Sans attendre ma réponse, il dit : « c’est l’idée qu’on propage sur les Québécois qu’ils sont
des racistes. »
J’en ai ras le bol
et le casque et la casquette de tous ces groupes qui ne cessent de revendiquer
des privilèges et des accommodements de toutes sortes. Il pense que ce sont des
formes de chantages qu’ils exercent sur la société en mettant en avant leurs appartenances
confessionnelles et ethniques. Il en a par-dessus la tête de ces groupuscules
qui le désignent coupable et qui le soupçonnent de manque d’empathie et
d’indifférence vis-à-vis de leurs souffrances morales passées, présentes et
celles à venir.
Ce sont toujours
quelques groupes religieux intégristes de juifs, de musulmans, de chrétiens qui
empoisonnent l’atmosphère avec leurs agitations nauséabondes, ils demandent des
accommodements à la majorité silencieuse pour soi-disant vivre leur foi dans le
respect des commandements de leur religion. Ils exigent qu’ils soient reconnus
et respectés. « Est-ce que je leur ai demandé, moi, de respecter mon
nudisme? Ai-je hurlé dans des manifestations contre la nudophobie, les ai-je
qualifiés de nudophobes et les ai-je accusés de racisme? »
Il dit : tu
es tranquille chez toi en train de siroter ta tisane et les voilà qui viennent
frapper à ta porte. « Monsieur, vous n’aimez pas les étrangers?» Mais de quels étrangers s’agit-il? «De tous les
étrangers? Je ne connais aucun étranger pour le haïr. Mais alors vous n’avez
aucune sympathie envers les étrangers. Et le verdict tombe : Vous êtes
xénophobe!
Et l’autre groupe
dont le représentant est toujours invité à la télévision. Il m’interpelle
depuis cette lucarne. Vous n’aimez pas les juifs? Vous êtes judéophobe et
antisémite. J’ai bien crié que je ne connais aucun juif pour le haïr. Vous êtes
tout de même judéohobe parce que vous n’avez pas montré assez de sympathie
envers notre minorité.
Un autre arrive et
nous lance en pleine face ma femme et moi. Vous avez l’air de ne pas aimer les
homosexuels, vous êtes homophobes. Et d’autres encore qui me sollicitent pour
signer leurs pétitions sinon je suis islamophobe, négrophobe, que sais-je!
Et si la majorité
des citoyens se fâche et commence à lancer ses propres organismes de lutte
contre le machin-truc-phobie. On aura donc, pour juste les emmerder des
instances pour dénoncer les tranquilophobes, les laïcophobes, les athéophobes, les
libertophobes, les nudophobes, les christo-phobes, les bouda-phobes, les occidentalo-phobes,
les démocrato-phobes, les philo-phobes, les arto-phobes.
Connaissez-vous
l’origine de cette phobie-mania?

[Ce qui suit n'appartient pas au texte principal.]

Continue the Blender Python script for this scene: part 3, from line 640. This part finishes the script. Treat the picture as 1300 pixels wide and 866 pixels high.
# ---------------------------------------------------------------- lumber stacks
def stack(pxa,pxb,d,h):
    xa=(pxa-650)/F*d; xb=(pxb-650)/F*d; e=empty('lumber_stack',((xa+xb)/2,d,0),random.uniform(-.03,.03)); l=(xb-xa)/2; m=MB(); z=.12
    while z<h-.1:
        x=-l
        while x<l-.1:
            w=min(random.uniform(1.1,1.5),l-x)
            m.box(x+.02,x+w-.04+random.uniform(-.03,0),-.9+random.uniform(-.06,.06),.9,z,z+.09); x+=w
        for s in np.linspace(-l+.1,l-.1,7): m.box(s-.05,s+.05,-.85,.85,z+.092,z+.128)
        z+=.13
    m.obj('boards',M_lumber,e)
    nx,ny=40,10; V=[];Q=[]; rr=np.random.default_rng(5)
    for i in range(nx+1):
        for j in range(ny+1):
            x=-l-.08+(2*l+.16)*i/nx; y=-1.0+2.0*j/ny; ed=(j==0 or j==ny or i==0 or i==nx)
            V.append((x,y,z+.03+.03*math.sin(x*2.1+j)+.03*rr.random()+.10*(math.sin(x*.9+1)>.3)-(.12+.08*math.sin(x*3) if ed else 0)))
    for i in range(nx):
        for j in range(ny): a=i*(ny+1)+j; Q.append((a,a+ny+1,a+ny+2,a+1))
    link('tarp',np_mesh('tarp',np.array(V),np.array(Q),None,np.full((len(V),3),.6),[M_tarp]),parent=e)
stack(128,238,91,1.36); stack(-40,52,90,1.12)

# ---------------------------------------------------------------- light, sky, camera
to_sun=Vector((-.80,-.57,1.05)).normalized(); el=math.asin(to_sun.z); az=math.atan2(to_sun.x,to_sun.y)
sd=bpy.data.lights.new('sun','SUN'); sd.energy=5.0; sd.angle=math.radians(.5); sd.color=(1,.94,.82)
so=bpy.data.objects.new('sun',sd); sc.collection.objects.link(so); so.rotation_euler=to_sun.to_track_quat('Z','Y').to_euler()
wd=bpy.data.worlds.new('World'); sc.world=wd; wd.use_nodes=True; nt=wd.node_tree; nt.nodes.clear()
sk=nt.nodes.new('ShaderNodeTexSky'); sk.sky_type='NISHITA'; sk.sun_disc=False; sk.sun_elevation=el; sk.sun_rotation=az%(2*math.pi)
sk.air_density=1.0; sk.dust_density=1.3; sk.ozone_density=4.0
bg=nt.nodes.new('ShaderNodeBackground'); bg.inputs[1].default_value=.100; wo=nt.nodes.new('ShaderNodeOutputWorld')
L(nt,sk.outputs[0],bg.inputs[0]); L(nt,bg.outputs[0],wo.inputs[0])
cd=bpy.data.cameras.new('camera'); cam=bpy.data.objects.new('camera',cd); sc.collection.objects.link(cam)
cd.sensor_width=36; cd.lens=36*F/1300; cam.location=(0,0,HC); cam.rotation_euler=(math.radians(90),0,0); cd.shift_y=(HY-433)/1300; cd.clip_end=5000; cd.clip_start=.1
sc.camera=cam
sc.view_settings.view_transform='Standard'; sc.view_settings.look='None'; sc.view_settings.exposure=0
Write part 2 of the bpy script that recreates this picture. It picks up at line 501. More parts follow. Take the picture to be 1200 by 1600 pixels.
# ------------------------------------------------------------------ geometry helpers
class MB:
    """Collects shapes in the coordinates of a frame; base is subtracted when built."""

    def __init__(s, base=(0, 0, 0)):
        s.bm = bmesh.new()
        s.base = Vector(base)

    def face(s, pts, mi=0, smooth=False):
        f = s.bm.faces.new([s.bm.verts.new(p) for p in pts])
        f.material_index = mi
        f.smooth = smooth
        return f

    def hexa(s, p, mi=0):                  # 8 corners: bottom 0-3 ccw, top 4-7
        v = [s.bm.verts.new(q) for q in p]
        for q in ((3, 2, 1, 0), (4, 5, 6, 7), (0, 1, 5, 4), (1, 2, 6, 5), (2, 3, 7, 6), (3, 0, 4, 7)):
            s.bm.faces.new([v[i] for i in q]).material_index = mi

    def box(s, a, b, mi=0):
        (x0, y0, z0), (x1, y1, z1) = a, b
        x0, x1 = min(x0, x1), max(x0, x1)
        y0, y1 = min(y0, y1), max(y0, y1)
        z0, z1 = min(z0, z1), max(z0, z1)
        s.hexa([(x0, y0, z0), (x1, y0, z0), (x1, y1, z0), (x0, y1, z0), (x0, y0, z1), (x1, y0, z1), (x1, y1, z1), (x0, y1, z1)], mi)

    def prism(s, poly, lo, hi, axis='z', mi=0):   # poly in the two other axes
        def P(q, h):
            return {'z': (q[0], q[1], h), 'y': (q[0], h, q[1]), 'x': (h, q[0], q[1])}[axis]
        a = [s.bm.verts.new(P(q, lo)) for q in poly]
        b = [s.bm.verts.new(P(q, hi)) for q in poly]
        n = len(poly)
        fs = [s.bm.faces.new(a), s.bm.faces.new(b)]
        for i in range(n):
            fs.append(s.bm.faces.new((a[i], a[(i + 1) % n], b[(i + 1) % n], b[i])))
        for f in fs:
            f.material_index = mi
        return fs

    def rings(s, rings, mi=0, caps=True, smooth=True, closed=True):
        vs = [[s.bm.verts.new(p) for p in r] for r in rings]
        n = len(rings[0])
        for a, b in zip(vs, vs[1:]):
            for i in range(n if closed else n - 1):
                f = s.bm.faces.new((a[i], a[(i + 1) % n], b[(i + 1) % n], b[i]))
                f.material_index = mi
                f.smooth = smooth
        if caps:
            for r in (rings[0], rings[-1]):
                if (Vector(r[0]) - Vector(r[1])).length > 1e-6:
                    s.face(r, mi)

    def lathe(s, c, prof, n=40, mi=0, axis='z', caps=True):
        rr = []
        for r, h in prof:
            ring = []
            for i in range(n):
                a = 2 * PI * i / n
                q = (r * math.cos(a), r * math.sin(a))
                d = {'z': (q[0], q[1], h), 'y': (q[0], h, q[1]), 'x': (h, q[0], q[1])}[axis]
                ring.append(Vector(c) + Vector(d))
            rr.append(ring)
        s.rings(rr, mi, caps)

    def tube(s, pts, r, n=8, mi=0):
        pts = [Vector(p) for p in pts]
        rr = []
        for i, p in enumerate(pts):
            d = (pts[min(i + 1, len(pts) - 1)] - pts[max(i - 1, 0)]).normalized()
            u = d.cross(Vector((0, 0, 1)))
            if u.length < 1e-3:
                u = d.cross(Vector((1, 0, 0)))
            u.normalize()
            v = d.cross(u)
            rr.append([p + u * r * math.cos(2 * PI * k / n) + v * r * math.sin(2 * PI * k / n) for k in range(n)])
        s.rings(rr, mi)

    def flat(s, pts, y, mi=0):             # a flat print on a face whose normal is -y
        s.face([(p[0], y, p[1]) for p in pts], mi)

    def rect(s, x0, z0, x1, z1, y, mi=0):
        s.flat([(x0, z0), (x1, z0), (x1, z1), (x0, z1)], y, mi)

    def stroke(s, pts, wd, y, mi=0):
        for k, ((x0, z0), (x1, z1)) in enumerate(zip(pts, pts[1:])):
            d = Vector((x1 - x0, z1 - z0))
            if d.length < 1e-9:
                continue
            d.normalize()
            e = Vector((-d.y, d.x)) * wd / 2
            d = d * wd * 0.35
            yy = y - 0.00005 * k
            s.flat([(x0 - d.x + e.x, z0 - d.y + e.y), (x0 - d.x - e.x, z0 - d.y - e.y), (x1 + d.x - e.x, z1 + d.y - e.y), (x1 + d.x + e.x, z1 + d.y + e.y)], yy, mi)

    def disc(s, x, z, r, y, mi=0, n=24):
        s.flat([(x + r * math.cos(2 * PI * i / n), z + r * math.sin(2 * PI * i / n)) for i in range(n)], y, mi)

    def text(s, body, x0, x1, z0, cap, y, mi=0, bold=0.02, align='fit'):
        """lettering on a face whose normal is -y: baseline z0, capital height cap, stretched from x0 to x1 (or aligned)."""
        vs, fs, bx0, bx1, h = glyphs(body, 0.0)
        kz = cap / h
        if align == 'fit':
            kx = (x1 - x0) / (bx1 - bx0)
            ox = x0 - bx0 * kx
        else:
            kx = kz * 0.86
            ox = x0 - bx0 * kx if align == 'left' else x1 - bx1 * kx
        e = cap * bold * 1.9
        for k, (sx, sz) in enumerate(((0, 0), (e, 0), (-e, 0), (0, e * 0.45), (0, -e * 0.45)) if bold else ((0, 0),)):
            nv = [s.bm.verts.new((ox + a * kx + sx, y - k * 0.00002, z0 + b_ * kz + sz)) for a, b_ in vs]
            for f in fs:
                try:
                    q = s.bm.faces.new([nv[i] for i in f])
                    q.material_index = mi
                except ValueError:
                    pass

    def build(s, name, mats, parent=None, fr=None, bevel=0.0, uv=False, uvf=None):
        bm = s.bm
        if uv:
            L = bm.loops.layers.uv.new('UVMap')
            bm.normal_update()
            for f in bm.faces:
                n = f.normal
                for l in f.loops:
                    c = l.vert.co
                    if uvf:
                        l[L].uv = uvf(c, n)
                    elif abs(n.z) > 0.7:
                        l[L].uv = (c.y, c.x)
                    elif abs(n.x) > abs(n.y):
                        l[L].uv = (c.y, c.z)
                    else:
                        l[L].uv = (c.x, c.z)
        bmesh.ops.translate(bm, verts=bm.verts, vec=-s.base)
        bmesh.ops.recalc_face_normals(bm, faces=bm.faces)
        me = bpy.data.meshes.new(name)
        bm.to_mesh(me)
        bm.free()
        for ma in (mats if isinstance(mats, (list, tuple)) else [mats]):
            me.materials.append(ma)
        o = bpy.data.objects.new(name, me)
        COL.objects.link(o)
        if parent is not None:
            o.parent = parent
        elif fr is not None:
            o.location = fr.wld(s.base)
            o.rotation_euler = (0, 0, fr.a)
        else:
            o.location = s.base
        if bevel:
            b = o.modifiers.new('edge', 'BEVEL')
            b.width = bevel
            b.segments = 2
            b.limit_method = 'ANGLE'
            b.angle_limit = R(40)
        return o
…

Le bal a commencé lorsqu’un groupe
ethnico-religieux, bien implanté dans les instances dirigeantes de quelques
démocraties occidentales, a eu l’ingénieuse idée d’instituer le concept de
machin-truc-phobie pour culpabiliser le reste des citoyens de leur pays en les
interpellant et les sommant de se prononcer sur le degré d’amour et de
sympathie qu’ils portent au machin-chose.
C’est une approche
insidieuse basée sur la culpabilisation du citoyen qui n’a des fois et au
fond aucune idée sur la signification du
suffixe «phobie». Il est informé du corps du délit puis accusé dans le même élan
de machin-chose-phobie. Il a beau crier pour se défendre qu’il ne savait pas,
qu’il n’était pas au courant, qu’il n’avait pas le temps de détester qui que ce
soit. Mais monsieur lambda est coupable jusqu’à ce qu’il prouve son innocence,
son procès est instruit en amont parce que nul n’est sensé ignorer la
souffrance des autres ou d’avoir une peur irraisonnée du machin-truc. Vous êtes
islamophobe, judéophobe, homophobe, arabophobe, sinophobe, xénophobe, claustrophobe.
On met le citoyen sur la défensive, il doit démontrer qu’il aime bien le machin-truc.
Il jure par tous les noms d’oiseaux et des dieux de toutes les religions qu’il
n’avait jamais pensé haïr quelqu’un ou
quelque chose en dehors de la guerre. Il se retrouve dans une position
dangereuse de se justifier. Pourquoi a-t-il une peur irraisonnée des juifs, des
musulmans, des Haïtiens, des Chinois, des Arabes, des crabes etc..?
Montrez-nous disent les nouvelles que vous n’êtes pas animalo-phobe?
Message reçu cinq
sur cinq, lui dis-je. Et que pensait-il d’un mouvement de lutte contre la
stupidophilie. Entièrement d’accord, dit-il. Allons, donc, fonder le front du
refus global de la stupidité ambiante.